Monday, 23 October 2017

THE IMPACT ASSESSMENTS

Fox has said releasing the fifty or so impact assessments would "diminish our negotiating hand" (HERE). But we've been assured we would prosper, Mrs May has said on umpteen occasions we are going to make a success of Brexit, surely impact assessments which show that is the case would strengthen our hand? Now Gina Miller (HERE) is joining calls for them to be made public on the grounds that our MPs would be voting "blind" with no idea what the result of no deal would be.

Time is running out since the lobby group The Good Law Project (HERE) gave the government fourteen days to publish the assessments or face a legal challenge and this runs out at the end of this week.

The government has a big problem on this. Does it acceded to the demand or does it again say they will not be published. If the courts rule against them or if parliament asserts itself and they do eventually, after much argument, become public and they paint a bleak picture of all the sectors, contrary to what many ministers, including Davis, Fox and Johnson have said, what will that do?

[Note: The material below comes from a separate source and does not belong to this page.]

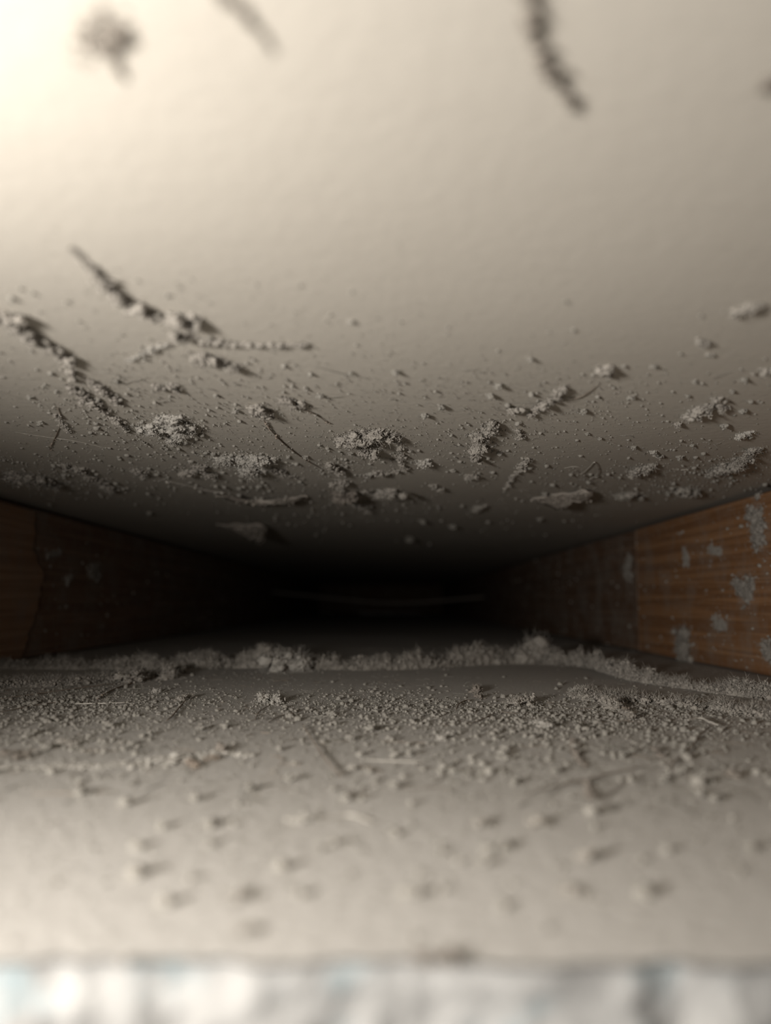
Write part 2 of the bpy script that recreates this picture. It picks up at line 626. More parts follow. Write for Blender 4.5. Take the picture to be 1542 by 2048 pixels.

I am assuming here the assessments are not good. If they helped the government's case you can bet they would have been published immediately. They are almost certainly bad and ministers will then look as if they have been deceiving the public. They might try to suggest the assessments are wrong of course but I'm not sure this would convince anyone. There may even have to be resignations. The whole Brexit debate would be thrown open again. The impact assessments are absolutely crucial to everything and it is shameful they are not being released as a matter of course.